Let’s end by returning to my optimism about the future.  Here in Adur and Worthing, the local authorities are talking about community development and how we can work together to make a reality of it. That’s great, there’s a lot of good will, and we’re getting skilled outside help from Community Development (SE) and Planning Aid. We’re working together on the Sustainable Community Strategy, and Adur in Partnership is reviewing its operations. Health Promotion is getting a higher profile from the Primary Care Trust, and there are honest efforts to draw communities into the dialogue. The discussion channels are open with the local and health authorities about how voluntary action can best be supported, not by blueprint but by negotiation.

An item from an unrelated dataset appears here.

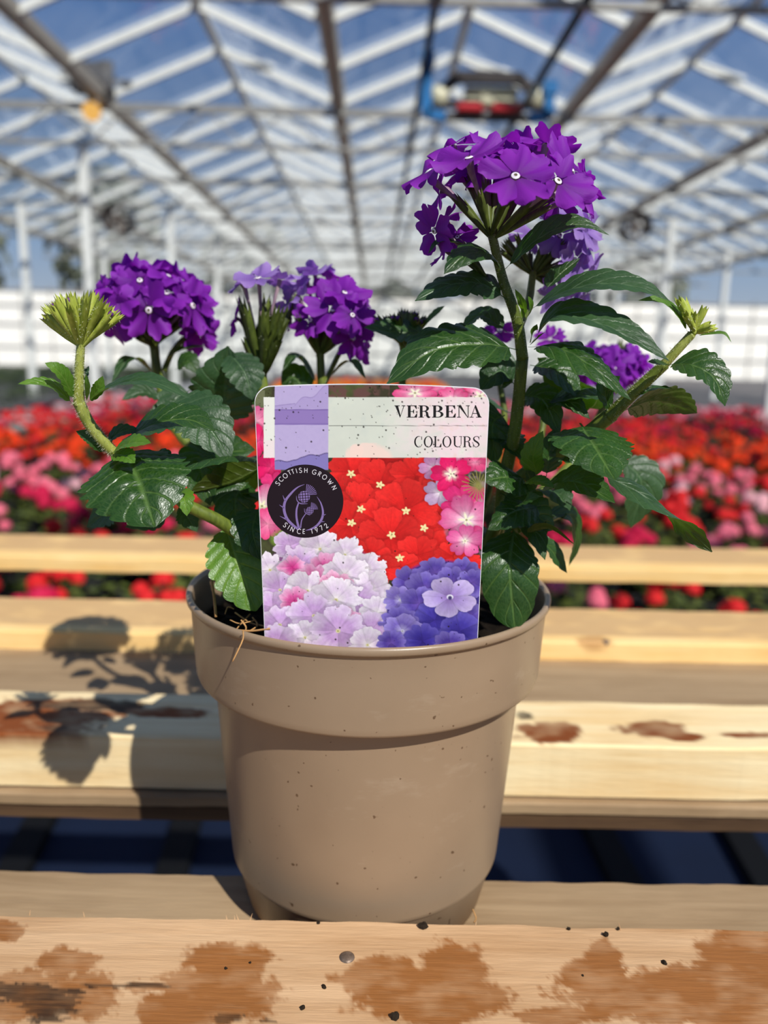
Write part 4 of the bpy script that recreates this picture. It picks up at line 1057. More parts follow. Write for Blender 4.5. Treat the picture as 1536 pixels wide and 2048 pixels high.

The voluntary sector itself is talking across the County, Trustees meeting (often for almost the first time) and sharing thoughts. It’s hard learning, we’ve lost some, and everyone’s short of resources. But there’s a chance to build a new model that breaks the moulds, saying (and doing) something important for West Sussex, and the vibrancy of our local communities. A chance really to invest in our places – because no-one else can be guaranteed to do so, and because the present system is just as likely to disinvest.

But we need to wise up, peer around the blinkers, and move fast to counter the rapid  siphoning away of the life blood of local voluntary action. It’s the place, stupid.